The story so far: In July, Microsoft said that a China-based hacking group breached U.S. government-linked email accounts. The company said the group identified as Storm-0558, gained access to email accounts of 25 organisations, including Western European government agencies, email accounts from top American officials such as Commerce Secretary Gina Raimondo, U.S. Ambassador to China Nicholas Burns, and Assistant Secretary of State for East Asia Daniel Kritenbrink. The attacks stemmed from the compromise of a Microsoft engineer’s corporate account. The company further explained that hackers were able to extract a cryptographic key from the engineer’s account to access into email accounts. The flaw has been fixed now.
When did the attacks start?
The attack on email accounts of American government officials was first noticed when customers reported abnormal activity on June 16. Microsoft then began an investigation which revealed that from May 15, Storm-0558 gained access to email accounts affecting approximately 25 organisations in the public cloud including government agencies as well as related customer accounts of individuals associated with them.
What is Storm-0558?
Microsoft Threat Intelligence “with moderate confidence” assessed that Storm-0558 is a China-based threat actor with activities and methods consistent with espionage objectives. The group is thought to operate as its own distinct group and its core working hours are consistent with working hours in China, Microsoft said in a blog post.
In the past, the group has been seen to have primarily targeted U.S. and European diplomatic, economic, and legislative governing bodies, and individuals connected to Taiwan and Uyghur geopolitical interests. The group has been targeting Microsoft accounts since August 2021 and had reportedly obtained credentials for initial access through phishing campaigns and exploited vulnerabilities in public-facing applications to gain access to victims’ networks.
How did the threat actors breach Microsoft’s security?

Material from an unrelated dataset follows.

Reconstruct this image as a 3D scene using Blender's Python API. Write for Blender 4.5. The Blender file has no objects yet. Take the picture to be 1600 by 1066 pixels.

The China-based threat actor was able to compromise Microsoft’s cloud security systems by using an acquired MSA key to forge tokens to access Outlook Web Access (OWA), Microsoft’s web-based mail client that is part of the company’s Exchange Server, Outlook.com. MSA keys are token signing keys used by a service to validate authentication tokens for the service.
Hackers then used the acquired key to forge a token that was used for validation issues to impersonate Azure AD users and gain access to enterprise email.
What is a cryptographic key?
A cryptographic key is a string of characters used within an encryption algorithm to alter data making it illegible to someone without the correct key. Like a physical key, a cryptographic key encrypts data and is used to decrypt the encased data by the holder of the key.
In the case of SSL encryption (HTTPS), two types of encryptions are used. They can be symmetric and asymmetric encryptions. In symmetric encryption, both sides of a conversation use the same key for turning plain text into cyphers (encrypted) text.
However, in asymmetric or public key encryption, the two sides of the conversation use a different key. A public key and a private key, the private key is never shared by the party with anyone. When plaintext is encrypted with the public key, only the private key can decrypt it, not the public key.
How did hackers acquire MSA keys?
Microsoft, after its technical investigation into the attack, revealed that the key was stolen from its corporate environment due to a series of errors. Threat actors compromised a Microsoft engineer’s account gaining access to the company’s network and debugging environment. A debugging environment is used by companies to test their products during production and fix errors and bugs in the source code before they are released to the public.
In this case, the consumer signing key was present in the debugging environment due to a consumer signing crash in April 2021, that resulted in a snapshot of the crashed process. A crash dump is a file of digital records related to the crash. The crash dump should not have included the signing key of the consumers, Microsoft said in a blog post. And, since Microsoft says it was not aware of the presence of the key in the crash dump, the dump was moved outside the isolated production network into the company’s debugging network, connected to its internet-connected corporate network.
Microsoft’s investigation into the report further adds that the company does not have logs related to the “specific evidence of this exfiltration by this actor”, the engineer’s account, due to their log retention policies. The company, however, says that this was the most probable mechanism by which the actor acquired the key.
Microsoft did not reveal the identity of the engineer whose account was compromised by threat actors to access the keys.
Why was a consumer key accessible to the engineer’s account?
Microsoft introduced a common key metadata publishing endpoint in September 2018. Microsoft says it provided an API to help “validate the signatures cryptographically but did not update their libraries to perform this scope validation automatically”.
The company further added that developers in the mail system incorrectly assumed libraries performed complete validation and did not add the required issuer/scope validation. This allowed the mail system to accept or request enterprise email using a security token signed with the consumer key. Microsoft says the issue has been corrected.
How has China responded to reports of the attack?
China called the Microsoft report about the China-based hacking group breaching government-linked email accounts “disinformation”, a report from AP said. A Chinese foreign ministry spokesman, Wang Wenbin, further added the accusation was “disinformation” aimed at diverting attention from U.S. cyberattacks on China. “No matter which agency issued this information, it will never change the fact that the United States is the world’s largest hacker empire conducting the most cyber theft,” Mr. Wang added in a routine briefing.